REQUIRED TASK: Quote the lines that run from the line containing "Write part 3" down to the line containing "plant('bush', 'small bright". Include both of those lines, reproduce each exactly, and omit everything else.

RECORDS PROVIDED:
::::
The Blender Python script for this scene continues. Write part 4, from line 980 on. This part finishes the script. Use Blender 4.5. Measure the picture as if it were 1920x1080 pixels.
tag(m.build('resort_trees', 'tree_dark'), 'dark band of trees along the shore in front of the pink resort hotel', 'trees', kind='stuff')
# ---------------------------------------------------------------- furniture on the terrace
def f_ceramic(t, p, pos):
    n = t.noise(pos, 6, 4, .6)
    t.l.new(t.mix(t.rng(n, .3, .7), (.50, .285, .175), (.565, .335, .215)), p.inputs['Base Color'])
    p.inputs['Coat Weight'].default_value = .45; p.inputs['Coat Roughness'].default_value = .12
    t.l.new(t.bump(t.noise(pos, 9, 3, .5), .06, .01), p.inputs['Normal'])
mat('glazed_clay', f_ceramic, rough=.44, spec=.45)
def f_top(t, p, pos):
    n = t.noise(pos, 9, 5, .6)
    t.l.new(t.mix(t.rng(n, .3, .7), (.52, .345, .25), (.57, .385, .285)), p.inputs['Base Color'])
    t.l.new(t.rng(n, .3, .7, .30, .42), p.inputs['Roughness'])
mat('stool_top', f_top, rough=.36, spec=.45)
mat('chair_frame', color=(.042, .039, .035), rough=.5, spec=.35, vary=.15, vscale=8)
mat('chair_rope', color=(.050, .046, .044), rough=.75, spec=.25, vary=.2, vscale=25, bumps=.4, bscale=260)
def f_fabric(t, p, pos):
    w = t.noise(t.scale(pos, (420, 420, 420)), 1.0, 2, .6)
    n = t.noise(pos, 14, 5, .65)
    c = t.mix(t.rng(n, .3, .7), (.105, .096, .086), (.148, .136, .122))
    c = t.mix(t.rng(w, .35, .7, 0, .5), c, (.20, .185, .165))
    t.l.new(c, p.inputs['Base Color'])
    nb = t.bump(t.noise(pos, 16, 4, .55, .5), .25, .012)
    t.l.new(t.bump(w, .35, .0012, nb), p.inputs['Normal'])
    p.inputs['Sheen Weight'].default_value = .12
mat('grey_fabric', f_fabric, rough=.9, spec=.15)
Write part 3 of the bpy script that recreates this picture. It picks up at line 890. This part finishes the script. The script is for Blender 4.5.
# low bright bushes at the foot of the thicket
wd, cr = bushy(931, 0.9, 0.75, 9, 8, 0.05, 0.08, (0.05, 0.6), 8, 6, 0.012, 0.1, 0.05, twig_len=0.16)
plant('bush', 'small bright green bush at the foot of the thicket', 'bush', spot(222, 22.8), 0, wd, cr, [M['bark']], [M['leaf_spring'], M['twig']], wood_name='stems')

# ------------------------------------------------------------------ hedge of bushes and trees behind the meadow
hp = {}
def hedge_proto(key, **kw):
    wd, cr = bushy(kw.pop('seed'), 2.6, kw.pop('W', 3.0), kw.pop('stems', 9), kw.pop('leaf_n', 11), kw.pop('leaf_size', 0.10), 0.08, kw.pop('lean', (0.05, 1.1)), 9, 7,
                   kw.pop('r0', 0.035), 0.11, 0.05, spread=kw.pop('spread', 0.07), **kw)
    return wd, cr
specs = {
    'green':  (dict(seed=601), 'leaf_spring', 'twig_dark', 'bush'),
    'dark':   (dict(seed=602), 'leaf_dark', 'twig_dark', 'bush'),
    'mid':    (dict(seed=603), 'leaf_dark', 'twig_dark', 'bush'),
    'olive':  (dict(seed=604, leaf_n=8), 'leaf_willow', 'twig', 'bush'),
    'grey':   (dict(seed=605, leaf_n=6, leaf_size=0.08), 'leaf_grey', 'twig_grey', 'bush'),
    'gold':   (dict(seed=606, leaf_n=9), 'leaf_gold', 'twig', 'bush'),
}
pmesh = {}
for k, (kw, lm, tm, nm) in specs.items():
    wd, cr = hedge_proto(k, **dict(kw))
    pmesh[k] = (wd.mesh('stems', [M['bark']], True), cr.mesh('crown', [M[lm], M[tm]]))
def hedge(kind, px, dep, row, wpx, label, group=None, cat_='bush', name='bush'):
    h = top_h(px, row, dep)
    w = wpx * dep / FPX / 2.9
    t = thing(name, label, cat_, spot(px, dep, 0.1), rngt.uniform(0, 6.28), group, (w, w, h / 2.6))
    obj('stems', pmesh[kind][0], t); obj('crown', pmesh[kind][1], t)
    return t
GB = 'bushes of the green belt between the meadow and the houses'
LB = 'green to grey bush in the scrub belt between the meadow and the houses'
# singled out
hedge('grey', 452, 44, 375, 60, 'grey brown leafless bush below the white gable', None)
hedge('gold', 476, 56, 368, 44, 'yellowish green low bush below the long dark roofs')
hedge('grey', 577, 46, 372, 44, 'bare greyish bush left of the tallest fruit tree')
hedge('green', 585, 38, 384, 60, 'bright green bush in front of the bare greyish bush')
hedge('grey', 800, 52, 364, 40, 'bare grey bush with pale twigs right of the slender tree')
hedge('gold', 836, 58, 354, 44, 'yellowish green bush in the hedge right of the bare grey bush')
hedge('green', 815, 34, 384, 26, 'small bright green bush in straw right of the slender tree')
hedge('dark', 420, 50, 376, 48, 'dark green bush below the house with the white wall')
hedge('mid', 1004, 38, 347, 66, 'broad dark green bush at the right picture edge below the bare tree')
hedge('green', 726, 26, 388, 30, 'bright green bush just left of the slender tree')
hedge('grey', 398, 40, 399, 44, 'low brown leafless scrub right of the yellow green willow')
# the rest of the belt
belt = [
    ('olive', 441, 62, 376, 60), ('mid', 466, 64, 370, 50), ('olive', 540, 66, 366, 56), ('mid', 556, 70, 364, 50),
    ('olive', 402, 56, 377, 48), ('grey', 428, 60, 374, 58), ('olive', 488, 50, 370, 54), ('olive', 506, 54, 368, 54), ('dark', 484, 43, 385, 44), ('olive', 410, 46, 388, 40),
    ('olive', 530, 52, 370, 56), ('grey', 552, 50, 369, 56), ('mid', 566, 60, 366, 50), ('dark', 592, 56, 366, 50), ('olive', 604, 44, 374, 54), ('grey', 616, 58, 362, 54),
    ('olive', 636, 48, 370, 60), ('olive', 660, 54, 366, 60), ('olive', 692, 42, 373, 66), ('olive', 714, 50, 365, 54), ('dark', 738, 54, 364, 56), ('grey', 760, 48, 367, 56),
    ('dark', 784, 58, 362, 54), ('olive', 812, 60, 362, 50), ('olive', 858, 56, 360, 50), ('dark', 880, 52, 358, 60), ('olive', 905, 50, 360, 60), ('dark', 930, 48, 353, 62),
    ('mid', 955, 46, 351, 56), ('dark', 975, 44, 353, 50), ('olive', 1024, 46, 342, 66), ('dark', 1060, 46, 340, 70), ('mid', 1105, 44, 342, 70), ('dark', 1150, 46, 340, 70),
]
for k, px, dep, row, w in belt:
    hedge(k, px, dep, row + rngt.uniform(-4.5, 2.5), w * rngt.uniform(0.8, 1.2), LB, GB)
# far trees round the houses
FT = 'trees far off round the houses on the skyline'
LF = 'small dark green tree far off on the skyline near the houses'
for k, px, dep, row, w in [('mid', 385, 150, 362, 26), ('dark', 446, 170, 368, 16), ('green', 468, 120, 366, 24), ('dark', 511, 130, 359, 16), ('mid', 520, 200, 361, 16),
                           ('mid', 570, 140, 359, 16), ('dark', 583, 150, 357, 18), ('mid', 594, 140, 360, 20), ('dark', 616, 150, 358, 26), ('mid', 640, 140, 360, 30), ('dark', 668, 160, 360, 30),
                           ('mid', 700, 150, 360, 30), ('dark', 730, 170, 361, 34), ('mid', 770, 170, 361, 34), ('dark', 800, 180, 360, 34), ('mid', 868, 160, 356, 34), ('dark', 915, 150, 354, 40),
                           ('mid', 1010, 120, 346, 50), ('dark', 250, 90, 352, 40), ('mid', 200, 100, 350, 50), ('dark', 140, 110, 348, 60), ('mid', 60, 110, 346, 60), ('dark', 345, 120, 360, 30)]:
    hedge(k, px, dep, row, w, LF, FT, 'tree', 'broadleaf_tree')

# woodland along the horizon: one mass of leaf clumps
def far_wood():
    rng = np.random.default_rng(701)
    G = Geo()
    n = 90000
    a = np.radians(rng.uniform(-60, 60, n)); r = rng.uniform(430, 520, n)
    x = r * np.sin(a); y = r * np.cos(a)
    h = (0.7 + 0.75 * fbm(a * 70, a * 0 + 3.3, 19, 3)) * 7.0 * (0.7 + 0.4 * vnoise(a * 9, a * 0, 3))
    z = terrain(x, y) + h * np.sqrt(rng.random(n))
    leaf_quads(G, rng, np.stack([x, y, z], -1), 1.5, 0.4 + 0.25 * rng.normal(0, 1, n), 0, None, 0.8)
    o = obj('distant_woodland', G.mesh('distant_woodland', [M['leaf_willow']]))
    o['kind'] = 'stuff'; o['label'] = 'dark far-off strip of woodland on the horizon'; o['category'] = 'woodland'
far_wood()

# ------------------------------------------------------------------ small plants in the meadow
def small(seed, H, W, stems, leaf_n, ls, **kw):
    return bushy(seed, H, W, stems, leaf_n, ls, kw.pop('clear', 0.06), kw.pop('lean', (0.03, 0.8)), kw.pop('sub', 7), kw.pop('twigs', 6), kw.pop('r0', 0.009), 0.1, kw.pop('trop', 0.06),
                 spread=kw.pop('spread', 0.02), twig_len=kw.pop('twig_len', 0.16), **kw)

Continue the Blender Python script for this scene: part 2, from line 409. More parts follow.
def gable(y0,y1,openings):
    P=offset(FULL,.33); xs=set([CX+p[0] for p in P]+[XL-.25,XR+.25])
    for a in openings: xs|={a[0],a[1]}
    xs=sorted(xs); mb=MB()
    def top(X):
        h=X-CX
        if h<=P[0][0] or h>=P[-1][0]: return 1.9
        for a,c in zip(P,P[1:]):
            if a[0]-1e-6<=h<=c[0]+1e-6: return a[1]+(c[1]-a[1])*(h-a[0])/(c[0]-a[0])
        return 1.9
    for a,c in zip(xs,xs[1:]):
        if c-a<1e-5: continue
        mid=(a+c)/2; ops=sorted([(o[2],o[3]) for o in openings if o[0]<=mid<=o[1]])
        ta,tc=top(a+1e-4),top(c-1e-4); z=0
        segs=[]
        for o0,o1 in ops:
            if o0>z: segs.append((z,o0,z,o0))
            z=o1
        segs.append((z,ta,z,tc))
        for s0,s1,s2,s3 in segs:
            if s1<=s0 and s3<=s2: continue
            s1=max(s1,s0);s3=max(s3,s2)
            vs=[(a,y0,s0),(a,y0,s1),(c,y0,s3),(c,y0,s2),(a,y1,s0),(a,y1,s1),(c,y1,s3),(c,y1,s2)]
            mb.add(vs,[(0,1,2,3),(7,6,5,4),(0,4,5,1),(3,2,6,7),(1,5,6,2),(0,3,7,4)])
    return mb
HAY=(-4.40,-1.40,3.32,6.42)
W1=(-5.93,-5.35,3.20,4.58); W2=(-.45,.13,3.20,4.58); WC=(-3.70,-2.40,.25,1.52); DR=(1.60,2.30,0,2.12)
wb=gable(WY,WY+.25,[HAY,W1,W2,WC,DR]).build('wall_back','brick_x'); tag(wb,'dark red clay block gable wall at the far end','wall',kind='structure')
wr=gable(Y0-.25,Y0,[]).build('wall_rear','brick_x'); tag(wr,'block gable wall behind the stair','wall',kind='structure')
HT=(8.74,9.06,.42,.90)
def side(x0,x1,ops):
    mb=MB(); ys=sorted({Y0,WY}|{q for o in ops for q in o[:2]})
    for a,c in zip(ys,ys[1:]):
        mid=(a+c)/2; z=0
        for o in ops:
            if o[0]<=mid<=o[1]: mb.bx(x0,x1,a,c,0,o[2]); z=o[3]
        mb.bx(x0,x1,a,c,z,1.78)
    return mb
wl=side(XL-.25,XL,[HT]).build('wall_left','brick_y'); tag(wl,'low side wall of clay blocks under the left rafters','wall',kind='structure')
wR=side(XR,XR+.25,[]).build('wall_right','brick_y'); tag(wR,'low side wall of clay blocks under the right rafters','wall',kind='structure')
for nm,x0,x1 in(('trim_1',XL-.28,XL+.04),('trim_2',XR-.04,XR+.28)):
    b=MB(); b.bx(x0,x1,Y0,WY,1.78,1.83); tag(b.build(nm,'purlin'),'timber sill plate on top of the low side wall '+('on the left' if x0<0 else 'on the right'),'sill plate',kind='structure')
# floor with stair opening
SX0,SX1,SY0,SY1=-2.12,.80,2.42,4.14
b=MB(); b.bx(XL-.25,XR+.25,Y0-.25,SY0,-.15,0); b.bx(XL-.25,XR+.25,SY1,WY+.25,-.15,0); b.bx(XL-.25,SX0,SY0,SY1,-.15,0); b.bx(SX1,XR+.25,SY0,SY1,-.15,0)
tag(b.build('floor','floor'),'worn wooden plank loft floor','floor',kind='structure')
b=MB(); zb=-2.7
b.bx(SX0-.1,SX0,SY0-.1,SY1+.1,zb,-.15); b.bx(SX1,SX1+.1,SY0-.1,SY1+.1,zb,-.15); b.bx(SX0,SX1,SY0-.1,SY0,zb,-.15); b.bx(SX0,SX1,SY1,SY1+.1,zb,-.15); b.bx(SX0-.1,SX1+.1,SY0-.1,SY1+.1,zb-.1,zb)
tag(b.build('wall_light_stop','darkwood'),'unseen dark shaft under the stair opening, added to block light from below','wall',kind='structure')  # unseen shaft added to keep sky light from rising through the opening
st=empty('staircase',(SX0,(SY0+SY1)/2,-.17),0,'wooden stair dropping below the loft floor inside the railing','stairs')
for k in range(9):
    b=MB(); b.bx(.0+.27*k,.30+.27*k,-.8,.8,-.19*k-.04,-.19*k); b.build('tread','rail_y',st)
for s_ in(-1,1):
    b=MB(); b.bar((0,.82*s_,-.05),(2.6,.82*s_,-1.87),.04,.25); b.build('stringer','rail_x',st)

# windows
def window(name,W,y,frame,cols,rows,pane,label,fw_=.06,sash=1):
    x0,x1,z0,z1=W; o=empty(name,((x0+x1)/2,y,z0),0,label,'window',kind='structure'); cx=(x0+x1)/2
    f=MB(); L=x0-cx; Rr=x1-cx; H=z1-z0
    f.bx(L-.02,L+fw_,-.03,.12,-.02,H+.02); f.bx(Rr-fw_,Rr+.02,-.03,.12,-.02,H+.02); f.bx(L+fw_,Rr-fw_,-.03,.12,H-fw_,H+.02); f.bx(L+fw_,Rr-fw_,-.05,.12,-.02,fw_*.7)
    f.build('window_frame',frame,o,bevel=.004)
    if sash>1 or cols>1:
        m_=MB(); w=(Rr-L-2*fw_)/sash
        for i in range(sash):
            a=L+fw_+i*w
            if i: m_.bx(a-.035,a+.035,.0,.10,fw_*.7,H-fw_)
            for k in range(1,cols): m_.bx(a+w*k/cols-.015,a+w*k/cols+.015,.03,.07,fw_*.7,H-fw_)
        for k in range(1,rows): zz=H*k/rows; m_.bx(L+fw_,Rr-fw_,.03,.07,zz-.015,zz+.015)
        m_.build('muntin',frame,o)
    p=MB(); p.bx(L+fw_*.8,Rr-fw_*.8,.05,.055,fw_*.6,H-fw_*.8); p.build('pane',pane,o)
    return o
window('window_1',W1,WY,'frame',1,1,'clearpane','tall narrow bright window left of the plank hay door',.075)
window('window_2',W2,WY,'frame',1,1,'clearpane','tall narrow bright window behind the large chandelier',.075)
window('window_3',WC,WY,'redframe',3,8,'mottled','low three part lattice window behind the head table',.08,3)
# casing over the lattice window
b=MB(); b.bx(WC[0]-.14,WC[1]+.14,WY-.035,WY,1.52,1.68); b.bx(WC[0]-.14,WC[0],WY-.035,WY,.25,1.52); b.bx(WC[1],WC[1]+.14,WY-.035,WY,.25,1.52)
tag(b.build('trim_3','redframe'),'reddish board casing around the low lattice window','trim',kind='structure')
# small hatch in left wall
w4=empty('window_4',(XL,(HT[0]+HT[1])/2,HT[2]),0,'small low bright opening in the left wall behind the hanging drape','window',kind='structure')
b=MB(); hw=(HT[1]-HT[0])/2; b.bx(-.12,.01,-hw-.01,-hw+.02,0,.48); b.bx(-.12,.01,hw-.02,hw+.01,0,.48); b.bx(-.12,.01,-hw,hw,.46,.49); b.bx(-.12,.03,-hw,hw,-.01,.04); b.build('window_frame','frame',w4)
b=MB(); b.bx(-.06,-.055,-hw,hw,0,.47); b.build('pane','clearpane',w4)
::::
COMPLETE OUTPUT:
Write part 3 of the bpy script that recreates this picture. It picks up at line 890. This part finishes the script. The script is for Blender 4.5.
# low bright bushes at the foot of the thicket
wd, cr = bushy(931, 0.9, 0.75, 9, 8, 0.05, 0.08, (0.05, 0.6), 8, 6, 0.012, 0.1, 0.05, twig_len=0.16)
plant('bush', 'small bright green bush at the foot of the thicket', 'bush', spot(222, 22.8), 0, wd, cr, [M['bark']], [M['leaf_spring'], M['twig']], wood_name='stems')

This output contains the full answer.